Goal of the exercise: Write out all of the records precisely. Skip anything that is a picture.

Records supplied:
•••

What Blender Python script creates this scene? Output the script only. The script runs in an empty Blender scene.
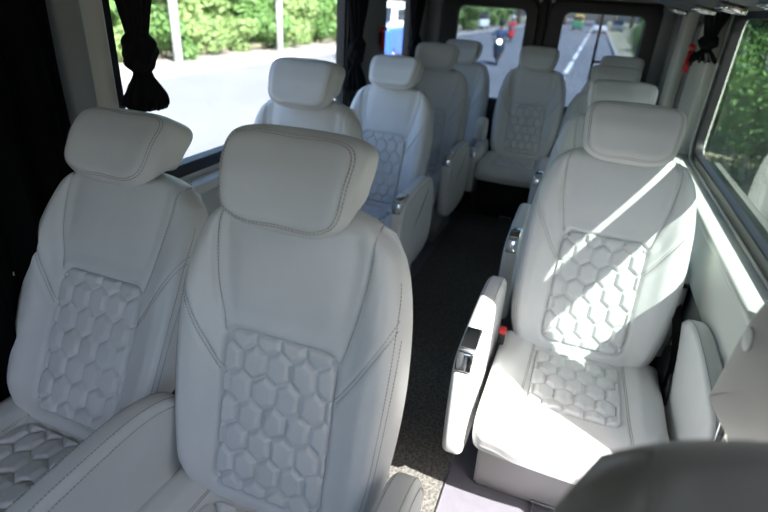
import bpy, bmesh, math, random
from math import sin, cos, pi, sqrt, radians as R, exp
from mathutils import Vector, Matrix
random.seed(7)
sc = bpy.context.scene
COL = sc.collection

# ------------------------------------------------------------ materials
def mat(name, col, rough=.5, metal=0, bump=0, bscale=200, spec=.5, vary=0, vscale=6, emit=None, coat=0, sheen=0):
    m = bpy.data.materials.new(name); m.use_nodes = True
    nt = m.node_tree; b = nt.nodes['Principled BSDF']
    b.inputs['Base Color'].default_value = (*col, 1)
    b.inputs['Roughness'].default_value = rough
    b.inputs['Metallic'].default_value = metal
    b.inputs['Specular IOR Level'].default_value = spec
    b.inputs['Coat Weight'].default_value = coat
    b.inputs['Sheen Weight'].default_value = sheen
    tc = nt.nodes.new('ShaderNodeTexCoord')
    if bump:
        n = nt.nodes.new('ShaderNodeTexNoise'); n.inputs['Scale'].default_value = bscale; n.inputs['Detail'].default_value = 3
        nt.links.new(tc.outputs['Object'], n.inputs['Vector'])
        bp = nt.nodes.new('ShaderNodeBump'); bp.inputs['Strength'].default_value = bump; bp.inputs['Distance'].default_value = .002
        nt.links.new(n.outputs['Fac'], bp.inputs['Height']); nt.links.new(bp.outputs['Normal'], b.inputs['Normal'])
    if vary:
        n = nt.nodes.new('ShaderNodeTexNoise'); n.inputs['Scale'].default_value = vscale; n.inputs['Detail'].default_value = 4
        nt.links.new(tc.outputs['Object'], n.inputs['Vector'])
        r = nt.nodes.new('ShaderNodeValToRGB')
        r.color_ramp.elements[0].position = .3; r.color_ramp.elements[1].position = .7
        r.color_ramp.elements[0].color = (*[c*(1-vary) for c in col], 1)
        r.color_ramp.elements[1].color = (*[min(1, c*(1+vary)) for c in col], 1)
        nt.links.new(n.outputs['Fac'], r.inputs['Fac']); nt.links.new(r.outputs['Color'], b.inputs['Base Color'])
    if emit:
        b.inputs['Emission Color'].default_value = (*emit[0], 1); b.inputs['Emission Strength'].default_value = emit[1]
    return m
LEATHER = mat('leather', (.70, .71, .70), .42, bump=.18, bscale=420, spec=.42, vary=.025, vscale=9)
QUILT = mat('quilted_leather', (.70, .712, .705), .45, bump=.35, bscale=650, spec=.4)
THREAD = mat('thread', (.36, .33, .30), .8)
TRIM = mat('trim_plastic', (.56, .56, .52), .5, bump=.15, bscale=500)
TRIMD = mat('trim_plastic_dark', (.22, .225, .23), .5, bump=.15, bscale=500)
PANEL = mat('wall_panel', (.62, .64, .60), .55, bump=.2, bscale=300)
BLACK = mat('black_plastic', (.012, .012, .013), .45)
RUBBER = mat('rubber', (.015, .015, .017), .4)
CLOTH = mat('black_curtain_cloth', (.004, .004, .005), .9, bump=.5, bscale=300, spec=.2)
BELT = mat('belt_webbing', (.014, .014, .016), .28, bump=.5, bscale=900)
CHROME = mat('chrome', (.75, .76, .78), .12, metal=1)
STEEL = mat('steel', (.4, .41, .42), .35, metal=1)
REDP = mat('red_plastic', (.6, .02, .025), .35)
BASE = mat('seat_base_vinyl', (.50, .49, .48), .5, bump=.2, bscale=300)
VINYL = mat('floor_vinyl', (.15, .145, .17), .6, bump=.3, bscale=250, vary=.06, vscale=30)
SHADEBASE = mat('shaded_seat_base', (.022, .023, .026), .75, bump=.3, bscale=250)  # rear seat base colour with the shade painted in
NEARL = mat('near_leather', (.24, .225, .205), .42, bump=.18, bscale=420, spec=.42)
SHELL = mat('seat_shell', (.36, .34, .345), .32, bump=.1, bscale=300)
CAPW = mat('pivot_cap_white', (.8, .8, .82), .3)
HEAD = mat('headliner', (.30, .29, .26), .9, bump=.3, bscale=300)
DUCT = mat('duct_plastic', (.03, .033, .036), .45)
DUCTB = mat('duct_grille', (.04, .07, .10), .6, bump=.9, bscale=120)
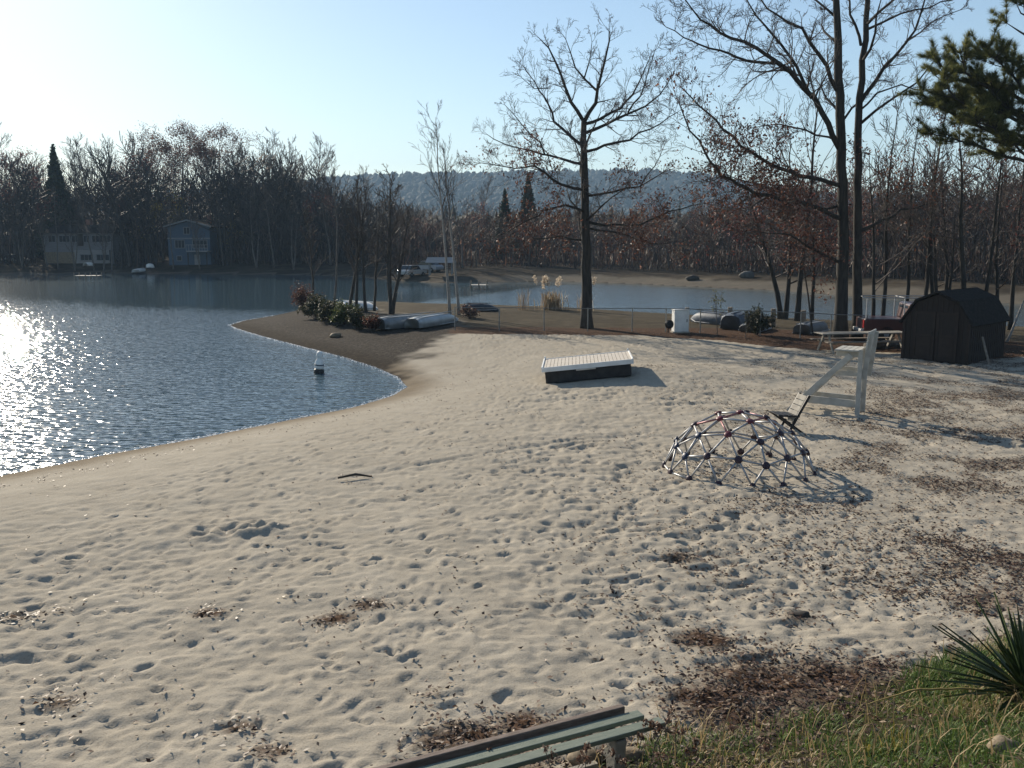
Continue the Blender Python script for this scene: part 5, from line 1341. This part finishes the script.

•••

Reply:
What Blender Python script creates this scene? Output the script only. The script runs in an empty Blender scene.
import bpy, bmesh, math, random
from math import sin, cos, pi, sqrt, radians as R, exp
from mathutils import Vector, Matrix
random.seed(7)
sc = bpy.context.scene
COL = sc.collection

# ------------------------------------------------------------ materials
def mat(name, col, rough=.5, metal=0, bump=0, bscale=200, spec=.5, vary=0, vscale=6, emit=None, coat=0, sheen=0):
    m = bpy.data.materials.new(name); m.use_nodes = True
    nt = m.node_tree; b = nt.nodes['Principled BSDF']
    b.inputs['Base Color'].default_value = (*col, 1)
    b.inputs['Roughness'].default_value = rough
    b.inputs['Metallic'].default_value = metal
    b.inputs['Specular IOR Level'].default_value = spec
    b.inputs['Coat Weight'].default_value = coat
    b.inputs['Sheen Weight'].default_value = sheen
    tc = nt.nodes.new('ShaderNodeTexCoord')
    if bump:
        n = nt.nodes.new('ShaderNodeTexNoise'); n.inputs['Scale'].default_value = bscale; n.inputs['Detail'].default_value = 3
        nt.links.new(tc.outputs['Object'], n.inputs['Vector'])
        bp = nt.nodes.new('ShaderNodeBump'); bp.inputs['Strength'].default_value = bump; bp.inputs['Distance'].default_value = .002
        nt.links.new(n.outputs['Fac'], bp.inputs['Height']); nt.links.new(bp.outputs['Normal'], b.inputs['Normal'])
    if vary:
        n = nt.nodes.new('ShaderNodeTexNoise'); n.inputs['Scale'].default_value = vscale; n.inputs['Detail'].default_value = 4
        nt.links.new(tc.outputs['Object'], n.inputs['Vector'])
        r = nt.nodes.new('ShaderNodeValToRGB')
        r.color_ramp.elements[0].position = .3; r.color_ramp.elements[1].position = .7
        r.color_ramp.elements[0].color = (*[c*(1-vary) for c in col], 1)
        r.color_ramp.elements[1].color = (*[min(1, c*(1+vary)) for c in col], 1)
        nt.links.new(n.outputs['Fac'], r.inputs['Fac']); nt.links.new(r.outputs['Color'], b.inputs['Base Color'])
    if emit:
        b.inputs['Emission Color'].default_value = (*emit[0], 1); b.inputs['Emission Strength'].default_value = emit[1]
    return m
LEATHER = mat('leather', (.70, .71, .70), .42, bump=.18, bscale=420, spec=.42, vary=.025, vscale=9)
QUILT = mat('quilted_leather', (.70, .712, .705), .45, bump=.35, bscale=650, spec=.4)
THREAD = mat('thread', (.36, .33, .30), .8)
TRIM = mat('trim_plastic', (.56, .56, .52), .5, bump=.15, bscale=500)
TRIMD = mat('trim_plastic_dark', (.22, .225, .23), .5, bump=.15, bscale=500)
PANEL = mat('wall_panel', (.62, .64, .60), .55, bump=.2, bscale=300)
BLACK = mat('black_plastic', (.012, .012, .013), .45)
RUBBER = mat('rubber', (.015, .015, .017), .4)
CLOTH = mat('black_curtain_cloth', (.004, .004, .005), .9, bump=.5, bscale=300, spec=.2)
BELT = mat('belt_webbing', (.014, .014, .016), .28, bump=.5, bscale=900)
CHROME = mat('chrome', (.75, .76, .78), .12, metal=1)
STEEL = mat('steel', (.4, .41, .42), .35, metal=1)
REDP = mat('red_plastic', (.6, .02, .025), .35)
BASE = mat('seat_base_vinyl', (.50, .49, .48), .5, bump=.2, bscale=300)
VINYL = mat('floor_vinyl', (.15, .145, .17), .6, bump=.3, bscale=250, vary=.06, vscale=30)
SHADEBASE = mat('shaded_seat_base', (.022, .023, .026), .75, bump=.3, bscale=250)  # rear seat base colour with the shade painted in
NEARL = mat('near_leather', (.24, .225, .205), .42, bump=.18, bscale=420, spec=.42)
SHELL = mat('seat_shell', (.36, .34, .345), .32, bump=.1, bscale=300)
CAPW = mat('pivot_cap_white', (.8, .8, .82), .3)
HEAD = mat('headliner', (.30, .29, .26), .9, bump=.3, bscale=300)
DUCT = mat('duct_plastic', (.03, .033, .036), .45)
DUCTB = mat('duct_grille', (.04, .07, .10), .6, bump=.9, bscale=120)
Continue the Blender Python script for this scene: part 5, from line 1341. This part finishes the script.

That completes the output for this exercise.